Y el aborto es, sin duda, una de esas grandes cuestiones en las que el Magisterio de la Iglesia tiene y debe pronunciarse, y exigir su adhesión irrevocable. Y nada más exigible que la defensa de la vida de los hombres. Al pronunciarse sobre ello se enriquece la vida común. Y el que no quiera aceptar eso de la Iglesia, puerta. 
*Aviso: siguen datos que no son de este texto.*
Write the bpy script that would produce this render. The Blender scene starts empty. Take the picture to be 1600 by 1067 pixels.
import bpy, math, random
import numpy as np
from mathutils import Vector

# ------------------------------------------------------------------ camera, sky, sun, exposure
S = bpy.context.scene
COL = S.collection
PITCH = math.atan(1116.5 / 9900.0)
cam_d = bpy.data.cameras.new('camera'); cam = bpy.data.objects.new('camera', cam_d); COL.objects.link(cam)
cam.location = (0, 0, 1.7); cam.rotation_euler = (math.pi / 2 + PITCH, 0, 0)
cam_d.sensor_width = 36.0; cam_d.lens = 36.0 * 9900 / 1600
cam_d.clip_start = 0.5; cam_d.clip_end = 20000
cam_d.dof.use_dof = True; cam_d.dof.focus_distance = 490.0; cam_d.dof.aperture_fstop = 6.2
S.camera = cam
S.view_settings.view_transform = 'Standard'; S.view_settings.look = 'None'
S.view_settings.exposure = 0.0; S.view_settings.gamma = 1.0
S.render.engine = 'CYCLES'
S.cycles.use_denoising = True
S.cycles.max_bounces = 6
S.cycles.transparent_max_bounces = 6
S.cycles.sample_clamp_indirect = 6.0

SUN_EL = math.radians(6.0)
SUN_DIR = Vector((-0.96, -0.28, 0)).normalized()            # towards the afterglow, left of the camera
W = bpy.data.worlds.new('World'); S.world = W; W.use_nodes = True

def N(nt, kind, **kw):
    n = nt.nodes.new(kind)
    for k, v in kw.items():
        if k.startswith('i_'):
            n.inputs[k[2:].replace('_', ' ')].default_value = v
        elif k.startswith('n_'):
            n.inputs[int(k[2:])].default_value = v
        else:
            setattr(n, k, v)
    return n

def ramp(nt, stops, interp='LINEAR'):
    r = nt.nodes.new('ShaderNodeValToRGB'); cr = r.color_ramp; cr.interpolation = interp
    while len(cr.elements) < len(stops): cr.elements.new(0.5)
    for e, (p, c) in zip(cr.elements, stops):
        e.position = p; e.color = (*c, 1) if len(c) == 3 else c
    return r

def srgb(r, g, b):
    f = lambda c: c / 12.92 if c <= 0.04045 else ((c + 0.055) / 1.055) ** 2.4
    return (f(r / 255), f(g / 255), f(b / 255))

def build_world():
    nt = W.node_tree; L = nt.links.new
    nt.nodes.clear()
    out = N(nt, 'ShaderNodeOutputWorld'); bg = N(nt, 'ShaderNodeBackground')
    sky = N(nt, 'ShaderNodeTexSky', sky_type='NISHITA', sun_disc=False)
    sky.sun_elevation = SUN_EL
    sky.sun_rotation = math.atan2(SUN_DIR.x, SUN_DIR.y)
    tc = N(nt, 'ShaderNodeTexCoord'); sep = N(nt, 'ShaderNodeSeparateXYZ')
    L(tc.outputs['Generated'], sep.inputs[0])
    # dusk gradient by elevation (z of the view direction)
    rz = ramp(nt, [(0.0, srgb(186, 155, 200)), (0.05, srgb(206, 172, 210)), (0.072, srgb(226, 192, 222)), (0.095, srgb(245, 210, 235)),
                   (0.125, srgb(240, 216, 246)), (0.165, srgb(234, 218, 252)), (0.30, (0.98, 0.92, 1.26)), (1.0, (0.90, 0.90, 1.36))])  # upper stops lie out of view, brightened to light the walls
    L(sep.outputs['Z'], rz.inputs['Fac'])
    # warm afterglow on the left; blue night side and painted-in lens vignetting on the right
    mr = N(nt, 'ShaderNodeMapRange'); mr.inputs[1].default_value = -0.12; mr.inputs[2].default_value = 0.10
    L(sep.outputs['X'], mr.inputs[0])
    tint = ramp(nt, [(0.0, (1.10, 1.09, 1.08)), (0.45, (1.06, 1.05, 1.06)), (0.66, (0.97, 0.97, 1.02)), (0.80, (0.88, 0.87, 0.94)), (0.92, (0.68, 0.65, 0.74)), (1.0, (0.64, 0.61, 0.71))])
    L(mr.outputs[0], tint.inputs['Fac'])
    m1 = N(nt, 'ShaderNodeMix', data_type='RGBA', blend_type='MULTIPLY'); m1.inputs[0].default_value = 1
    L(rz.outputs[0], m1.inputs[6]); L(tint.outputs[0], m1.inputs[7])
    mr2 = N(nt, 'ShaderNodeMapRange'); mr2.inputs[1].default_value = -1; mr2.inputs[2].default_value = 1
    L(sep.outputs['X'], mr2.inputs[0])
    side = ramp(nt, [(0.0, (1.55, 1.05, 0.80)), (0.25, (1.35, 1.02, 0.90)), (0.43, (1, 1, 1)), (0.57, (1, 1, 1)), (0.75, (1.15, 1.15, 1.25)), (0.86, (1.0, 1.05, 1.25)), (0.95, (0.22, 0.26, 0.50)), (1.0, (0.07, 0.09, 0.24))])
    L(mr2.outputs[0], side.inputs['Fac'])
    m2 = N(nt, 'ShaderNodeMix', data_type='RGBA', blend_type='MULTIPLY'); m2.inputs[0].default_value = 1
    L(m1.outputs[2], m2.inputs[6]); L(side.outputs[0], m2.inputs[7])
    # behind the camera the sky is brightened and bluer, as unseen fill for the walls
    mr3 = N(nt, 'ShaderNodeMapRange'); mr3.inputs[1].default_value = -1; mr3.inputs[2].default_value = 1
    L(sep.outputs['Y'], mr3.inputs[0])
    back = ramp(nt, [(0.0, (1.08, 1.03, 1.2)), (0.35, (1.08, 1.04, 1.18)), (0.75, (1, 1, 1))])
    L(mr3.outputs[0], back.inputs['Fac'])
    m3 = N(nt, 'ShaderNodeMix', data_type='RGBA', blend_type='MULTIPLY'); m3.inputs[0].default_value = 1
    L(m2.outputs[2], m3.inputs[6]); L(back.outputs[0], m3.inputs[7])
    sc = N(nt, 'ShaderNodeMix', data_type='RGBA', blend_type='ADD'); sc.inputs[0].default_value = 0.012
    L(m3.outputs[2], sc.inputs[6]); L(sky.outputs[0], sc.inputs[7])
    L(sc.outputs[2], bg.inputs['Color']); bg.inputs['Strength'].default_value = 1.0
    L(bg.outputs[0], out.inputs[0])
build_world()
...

Así que vamos a ver quien puede más. Democráticamente, claro, no mediante el trágala. No me vengan con sofismas democráticos, o con una idea de la democracia tiránicamente restrictiva: lo ancho para mí y lo estrecho para ti. De eso nada. Los diputados, si verdaderamente se siente representantes de la soberanía nacional, deben saber que esa soberanía es la que va construyendo, mejorando y ampliando cada día el sistema democrático, con las aportaciones de todos los ciudadanos, sus representados, de la sociedad civil y de las instituciones naturales, entre las que ocupa lugar preferente la Iglesia católica, cuya aportación a nuestra historia, cultura, sociología y costumbres es tal que la Constitución ha tenido la deferencia de reconocerle.